Tuesday, August 25, 2009

Pentax K-7 review (part 1)

I think it is time I wrote a review of my own on my new camera, so here goes. Be warned that I am a wordy person...

Introduction

Perhaps it would be a good idea to write few words about me. Especially so, if it is your first visit to this blog and you arrived here by googling "Pentax K-7 review" or some such.

I am an amateur photographer, meaning that I do it or fun, not for profit. Occasionally and may be even accidentally a photo or two of mine would be published in local camera club calendar or somewhere on the net. I have tried myself in a small number of competitions, but that yielded nothing.

I have shot Pentax since 2002. I have shot Pentax digital since late 2004. All together I shot just a whisker less than 10K frames with *istD, a tad more than 20K frames with K10D (bought just before 2006 ended) and now I have K-7. My main lenses are three FA limiteds and DA 21 limited, which probably says more about my income than about my abilities as a photographer, but who knows - perhaps you wanted to know which lenses get mounted on my camera bodies.

I should say that I don't do brick wall/resolution target/etc testing. For a number of reasons. First, it makes little sense as I don't have more than one sample of either camera of lens, so it has no statistical merit. Second - I just dislike it. Thus, what I am going to say below it based on my usual shooting, not anything special.
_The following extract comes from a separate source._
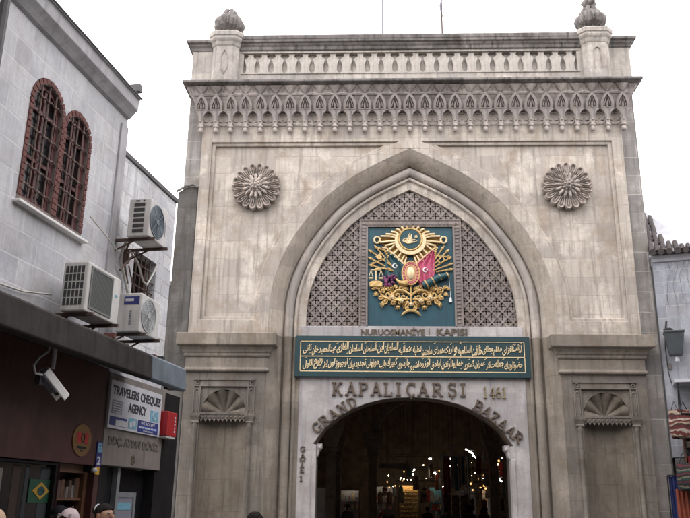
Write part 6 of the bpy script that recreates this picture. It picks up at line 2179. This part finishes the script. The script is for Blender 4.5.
def skin_body(height):
    """one continuous standing body (facing -Y), grown with a Skin modifier; 1.72 m base, scaled"""
    V, E, Rr, roots = [], [], [], []
    def v(p, r, parent=None):
        V.append(p)
        Rr.append(r)
        if parent is not None:
            E.append((parent, len(V) - 1))
        return len(V) - 1
    pel = v((0, 0.01, 0.97), (0.15, 0.115))
    roots.append(0)
    wa_ = v((0, 0.0, 1.12), (0.135, 0.1), pel)
    ch = v((0, 0.0, 1.30), (0.165, 0.115), wa_)
    up = v((0, 0.01, 1.41), (0.13, 0.095), ch)
    nk = v((0, 0.012, 1.485), (0.06, 0.06), up)
    jw = v((0, -0.005, 1.54), (0.062, 0.075), nk)
    hd = v((0, -0.002, 1.61), (0.076, 0.094), jw)
    v((0, 0.004, 1.675), (0.066, 0.08), hd)
    for s in (1, -1):
        sh_ = v((s * 0.17, 0.01, 1.40), (0.062, 0.06), up)
        el_ = v((s * 0.23, 0.03, 1.12), (0.045, 0.045), sh_)
        wr = v((s * 0.235, -0.05, 0.89), (0.03, 0.032), el_)
        pm_ = v((s * 0.23, -0.075, 0.81), (0.02, 0.04), wr)
        for k, (dy, L) in enumerate(((-0.032, 0.075), (-0.011, 0.085), (0.011, 0.08), (0.03, 0.062))):
            a = v((s * 0.232, -0.08 + dy, 0.775), (0.0095, 0.0095), pm_)
            b = v((s * 0.224, -0.087 + dy, 0.775 - L * 0.5), (0.0088, 0.0088), a)
            v((s * 0.208, -0.09 + dy, 0.775 - L * 0.95), (0.0075, 0.0075), b)
        th = v((s * 0.222, -0.118, 0.82), (0.011, 0.011), pm_)
        v((s * 0.212, -0.135, 0.775), (0.009, 0.009), th)
        hp = v((s * 0.09, 0.01, 0.90), (0.09, 0.1), pel)
        kn = v((s * 0.095, -0.01, 0.50), (0.058, 0.062), hp)
        an = v((s * 0.095, 0.03, 0.10), (0.04, 0.045), kn)
        bl = v((s * 0.1, -0.07, 0.045), (0.042, 0.036), an)
        v((s * 0.105, -0.15, 0.035), (0.034, 0.028), bl)
    me = bpy.data.meshes.new('person')
    me.from_pydata(V, E, [])
    o = bpy.data.objects.new('person', me)
    COL.objects.link(o)
    sm = o.modifiers.new('skin', 'SKIN')
    sm.use_smooth_shade = True
    for i, sv in enumerate(me.skin_vertices[0].data):
        sv.radius = Rr[i]
        sv.use_root = (i == 0)
    ss = o.modifiers.new('sub', 'SUBSURF')
    ss.levels = ss.render_levels = 2
    dg = bpy.context.evaluated_depsgraph_get()
    ev = bpy.data.meshes.new_from_object(o.evaluated_get(dg))
    bpy.data.objects.remove(o)
    k = height / 1.75
    vs = [tuple(p.co * k) for p in ev.vertices]
    fs = [list(p.vertices) for p in ev.polygons]
    return vs, fs, k

def person(label, loc, rz, height, coat, trousers, head, headmat, group=None, nod=0.0):
    t = thing('person', label, 'person', loc, rz, group)
    vs, fs, k = skin_body(height)
    m = MB()
    m.add(vs, fs)
    mats = ['skin', coat, trousers, 'eye', 'lips']
    for i, f in enumerate(m.f):
        c = [sum(m.v[q][a] for q in f) / len(f) / k for a in (0, 1, 2)]
        if c[2] > 1.475 or (abs(c[0]) > 0.19 and c[2] < 0.88):
            m.mi[i] = 0
        elif c[2] < 0.09:
            m.mi[i] = 3
        elif c[2] > 0.86 or abs(c[0]) > 0.19:
            m.mi[i] = 1
        else:
            m.mi[i] = 2
    # features of the face grow out of the head
    hz = 1.61
    m.ball((0, -0.098 * k, (hz - 0.012) * k), 0.015 * k, 0.022 * k, 0.03 * k, 10, 0)
    for s in (1, -1):
        m.ball((s * 0.031 * k, -0.086 * k, (hz + 0.018) * k), 0.014 * k, 0.008 * k, 0.008 * k, 8, 3)
        m.ball((s * 0.032 * k, -0.088 * k, (hz + 0.042) * k), 0.021 * k, 0.008 * k, 0.0045 * k, 8, 3)
        m.ball((s * 0.078 * k, 0.005 * k, (hz - 0.005) * k), 0.012 * k, 0.022 * k, 0.033 * k, 8, 0)
    m.ball((0, -0.088 * k, (hz - 0.058) * k), 0.024 * k, 0.009 * k, 0.008 * k, 8, 4)
    m.build('body', mats, t, smooth=True)
    # clothing and hair
    c = MB()
    rings = []
    for z, rx, ry in ((0.78, 0.215, 0.165), (0.95, 0.2, 0.155), (1.12, 0.175, 0.135), (1.3, 0.195, 0.145), (1.41, 0.17, 0.12), (1.455, 0.1, 0.09), (1.49, 0.078, 0.078)):
        rings.append([(rx * cos(a) * k, (ry * sin(a) + 0.005) * k, z * k) for a in [2 * pi * j / 24 for j in range(24)]])
    c.loft(rings)
    c.build('coat', coat, t, smooth=True)
    h = MB()
    def cap(rx, ry, rz_, zc, yc, low_f, low_b, n=24, rows=9):
        rings = []
        for i in range(rows + 1):
            ring = []
            for j in range(n):
                a = 2 * pi * j / n
                back = (1 + sin(a)) / 2
                lim = low_f + (low_b - low_f) * back ** (0.7 if head == 'scarf' else 1.6)
                ph = pi / 2 - (pi / 2 + lim) * i / rows
                ring.append((rx * cos(ph) * cos(a) * k, (yc + ry * cos(ph) * sin(a)) * k, (zc + rz_ * sin(ph)) * k))
            rings.append(ring)
        h.loft(rings, cap=False)
    if head == 'hair':
        cap(0.077, 0.096, 0.09, 1.63, 0.01, -0.5, 0.95)
        for q_ in range(46):
            a = random.uniform(0, 2 * pi)
            if sin(a) < -0.2:
                continue
            e = random.uniform(0.15, 1.3)
            pts = []
            for st_ in range(5):
                e2 = e - st_ * 0.16
                a2 = a + st_ * 0.05
                pts.append((0.078 * cos(e2) * cos(a2) * k, (0.01 + 0.097 * cos(e2) * sin(a2)) * k, (1.63 + 0.091 * sin(e2)) * k))
            h.tube(pts, [0.004 * k, 0.007 * k, 0.007 * k, 0.006 * k, 0.002 * k], 5)
        h.build('hair', headmat, t, smooth=True)
    elif head == 'long':
        for q_ in range(60):
            a = random.uniform(-0.5, pi + 0.5)
            e = random.uniform(0.1, 1.35)
            pts = []
            for st_ in range(6):
                e2 = e - st_ * 0.2
                a2 = a + st_ * 0.04
                pts.append((0.094 * cos(e2) * cos(a2) * k, (0.012 + 0.112 * cos(e2) * sin(a2)) * k, (1.635 + 0.109 * sin(e2)) * k))
            h.tube(pts, [0.004 * k, 0.008 * k, 0.008 * k, 0.007 * k, 0.006 * k, 0.002 * k], 5)
        cap(0.09, 0.108, 0.105, 1.635, 0.012, -0.55, 1.0)
        for s in (1, -1):
            h.tube([(s * 0.075 * k, 0.02 * k, 1.66 * k), (s * 0.092 * k, 0.03 * k, 1.56 * k), (s * 0.085 * k, 0.05 * k, 1.45 * k), (s * 0.06 * k, 0.08 * k, 1.36 * k)], [0.03 * k, 0.035 * k, 0.035 * k, 0.015 * k], 8)
        h.tube([(0, 0.08 * k, 1.62 * k), (0, 0.105 * k, 1.5 * k), (0, 0.12 * k, 1.36 * k)], [0.06 * k, 0.07 * k, 0.03 * k], 10)
        h.build('hair', headmat, t, smooth=True)
    elif head == 'scarf':
        cap(0.094, 0.115, 0.112, 1.63, 0.012, -0.35, 1.3)
        h.tube([(0.07 * k, -0.05 * k, 1.68 * k), (0.09 * k, -0.06 * k, 1.6 * k), (0.07 * k, -0.075 * k, 1.53 * k), (0, -0.085 * k, 1.5 * k), (-0.07 * k, -0.075 * k, 1.53 * k), (-0.09 * k, -0.06 * k, 1.6 * k), (-0.07 * k, -0.05 * k, 1.68 * k)], 0.024 * k, 8)
        h.loft([[(rx * cos(a) * k, (0.01 + ry * sin(a)) * k, z * k) for a in [2 * pi * j / 20 for j in range(20)]] for rx, ry, z in ((0.088, 0.1, 1.55), (0.11, 0.11, 1.48), (0.17, 0.14, 1.40))])
        h.build('headscarf', headmat, t, smooth=True)
    elif head == 'hat':
        cap(0.098, 0.118, 0.1, 1.665, 0.004, -0.02, 0.02)
        rr = [[(r * cos(a) * k, (0.0 + r * 1.15 * sin(a)) * k, z * k) for a in [2 * pi * j / 24 for j in range(24)]] for r, z in ((0.094, 1.663), (0.13, 1.655), (0.13, 1.648), (0.09, 1.65))]
        h.loft(rr)
        h.build('hat', headmat, t, smooth=True)
    return t

person('woman with dark hair and a brown coat looking across the street by the shops', (-3.42, -12.41, 0), radians(62), 1.74, 'coat_brown', 'jeans', 'hair', 'hair_dark')
wb_ = [o for o in bpy.data.objects if o.name == 'person' and o.type == 'EMPTY'][-1]
kk = 1.74 / 1.75
MB().ball((0, 0.112 * kk, 1.655 * kk), 0.042, 0.04, 0.042, 12).build('hair_bun', 'hair_dark', wb_, smooth=True)
MB().tube([(0.046 * cos(a) * kk, 0.088 * kk, (1.657 + 0.046 * sin(a)) * kk) for a in [2 * pi * k / 14 for k in range(15)]], 0.011, 7).build('hair_tie', 'sign_white', wb_, smooth=True)
person('person in a pale headscarf near the shop doorway', (-3.95, -11.9, 0), radians(-20), 1.665, 'coat_grey', 'jeans', 'scarf', 'scarf_pale')
person('person in a dark brimmed hat in front of the shop window', (-4.28, -11.3, 0), radians(20), 1.665, 'coat_black', 'jeans', 'hat', 'coat_black')
person('dark-haired person seen from behind, below the left pier of the gate', (-2.06, -12.1, 0), radians(180), 1.68, 'coat_black', 'jeans', 'hair', 'hair_dark')
person('person in a beige headscarf at the left edge of the street', (-4.32, -12.74, 0), radians(-30), 1.665, 'coat_brown', 'jeans', 'scarf', 'scarf_beige')
INP = [(-1.9, 8.5, 1.72, 'in the bazaar, standing before the left pillar window', 'hair', 'hair_dark', 150, 'coat_grey'),
       (-0.45, 11.0, 1.6, 'in a headscarf in the bazaar, before the window between the pillars', 'scarf', 'scarf_pale', 170, 'coat_brown'),
       (0.95, 10.4, 1.66, 'with brown hair in front of the jewellery window', 'hair', 'hair_brown', 200, 'coat_black'),
       (1.55, 9.2, 1.62, 'with dark hair just left of the hanging brown bags', 'hair', 'hair_dark', 185, 'coat_grey'),
       (2.3, 8.6, 1.7, 'with long dark hair in front of the hanging brown bags', 'long', 'hair_dark', 170, 'coat_black'),
       (2.95, 9.8, 1.66, 'with brown hair right of the hanging brown bags', 'long', 'hair_brown', 160, 'coat_brown'),
       (3.7, 9.4, 1.58, 'at the right side of the bazaar hall, dark coat and dark hair', 'hair', 'hair_dark', 195, 'coat_black')]
for x, y, h_, lab, hd_, hm, a, ct in INP:
    person('person ' + lab, (x, y, 0), radians(a), h_, ct, 'jeans', hd_, hm, 'people inside the bazaar')

# ================================================================== HOUSES ADDED OUT OF VIEW TO DARKEN THE LOWER WALLS
def blocking_house(label, loc, rz, wd, dp, ht, mt, floors, bays):
    """plain added house that blocks sky light: plastered front on local -Y, rows of framed windows, cornice and roof"""
    t = thing('added_house', label, 'building', loc, rz)
    holes = []
    fh = (ht - 3.6) / floors
    bw = wd / bays
    for f in range(floors):
        for b in range(bays):
            x, z = -wd / 2 + bw * (b + 0.5), 3.9 + f * fh
            holes.append([(x - 0.5, z), (x + 0.5, z), (x + 0.5, z + fh * 0.62), (x - 0.5, z + fh * 0.62)])
    for b in range(bays):
        x = -wd / 2 + bw * (b + 0.5)
        holes.append([(x - bw * 0.36, 0.15), (x + bw * 0.36, 0.15), (x + bw * 0.36, 2.7), (x - bw * 0.36, 2.7)])
    plate([(-wd / 2, 0), (wd / 2, 0), (wd / 2, ht), (-wd / 2, ht)], holes, 0.0, 0.3).build('wall', mt, t)
    MB().box(-wd / 2, wd / 2, 0.31, dp, 0, ht - 0.02).build('rear_wall', 'room_dark', t)
    for h in holes:
        (a, z0), (b, _), (_, z1), _ = h
        fr = plate([(a, z0), (b, z0), (b, z1), (a, z1)], [[(a + 0.06, z0 + 0.06), (b - 0.06, z0 + 0.06), (b - 0.06, z1 - 0.06), (a + 0.06, z1 - 0.06)]], 0.16, 0.24)
        fr.box((a + b) / 2 - 0.03, (a + b) / 2 + 0.03, 0.165, 0.235, z0 + 0.06, z1 - 0.06)
        w = fr.build('window', 'wood', t)
        MB().box(a + 0.01, b - 0.01, 0.25, 0.27, z0 + 0.01, z1 - 0.01).build('pane', 'glass_dark', w)
    MB().stepped(-wd / 2, wd / 2, 0.0, dp, [(0.0, ht), (0.1, ht + 0.06), (0.25, ht + 0.2), (0.25, ht + 0.3), (0.0, ht + 0.45)]).build('roof', 'tile', t)
    return t
blocking_house('tall grey stone house added unseen behind the viewer to shade the lower walls', (-1, -25.5, 0), pi, 30, 9, 17, 'side_stone', 4, 10)
blocking_house('grey stone house added unseen on the right to shade the lower walls', (9.6, -14.2, 0), -pi / 2, 19, 9, 9.5, 'side_stone', 3, 6)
By the way, don't expect a formal review. There are going to be a number of so called official reviews of K-7 on the net. Instead here I am going to try to write down my own opinion of this camera based solely and only on my shooting experience and habits or style.

Bottom line

Just in case if you like it straight to the point. Pentax K-7 is an excellent camera but it may require quite a learning curve. Also, though really good, the hype and all the rumors that preceded it are much much more than it really deserves. No, Pentax K-7 is not bigger than life, it is just yet another camera from a second tier (Canon and Nikon being the first) major manufacturer.

Good: viewfinder

The best thing is that now it has 100% coverage. So you get what you see, literally. No more guessing what else is going to be in the frame. The not so good thing is that glass wearer such as myself (-6 diopters in each eye) still cannot easily or reliably perform manual focusing with the stock focusing screen.

I will have to buy Katz Eye split focusing screen like I did for my K10D.

Excellent: shutter

Finally Pentax came up with the camera that is quiet. Likely releasing the shutter now is going to attract far less attention than it did with K10D.

When I get a chance to try 1/8000 sec shutter speed, I'd probably just post a picture.

So-so: matrix metering

In my view it does not really matter how the shutter speed and aperture values were determined. So I use matrix metering for 99.9% of my shots.

My specific K-7 sample has quirky or worse yet unreliable metering. Outdoors it is just fine. Indoors it tends to underexpose by 0.7-1.0 Ev. No big deal as it offers -5.0 through +5.0 Ev exposure compensation range. However it means that I am going to keep chimping just like I did with good old K10D. My K10D however has more consistent metering. And if it errs, it is usually by 0.3 Ev, far less often by 0.7 Ev and I cannot recall full 1.0 Ev mistakes.

The fact that K-7 underexposes indoors is even more annoying as the shadow noise is more likely to be more prominent in this case.

So-so: autofocus

Yes, new Safox VIII+ system is not all that good as it is said to be. At least not on my camera.

Again, outdoors and at far distances - no problems whatsoever. It is also quite faster than K10D's AF outdoors as well as indoors. But, indoors it is still imprecise. It seems more sensitive too. E.g. if I set it to use only center sensor, focus, move the camera ever so slightly and focus again, it feels it and refocuses. Yet, I had to dial in some focus correction for my FA 31 limited and with FA 77 limited its focus precision is inconsistent - sometimes it focuses wrong.

Again, buying Katz Eye screen would resolve this issue, but sans focusing speed, which is improved, it gives me no advantages over K10D.

Yes, I tried K-7's AF in some rather dark situations and it focused where K10D would probably give up. However, even with FA 43 limited which so far has been most consistent precision wise, when there is not enough light, it would simply misfocus.

Admittedly I haven't figured out when the green focus assist light is supposed to come for the rescue, as I saw it few times, but I don't yet understand what are the exact conditions for it to kick in.

1 comment:

Unknown said...

I've had my K-7 for a week now, and something about it has pleasantly surprised me pretty much everyday. The camera feels excellent; much more compact and the build quality is very high (especially compared to comparably or even slightly higher priced Canikon offerings).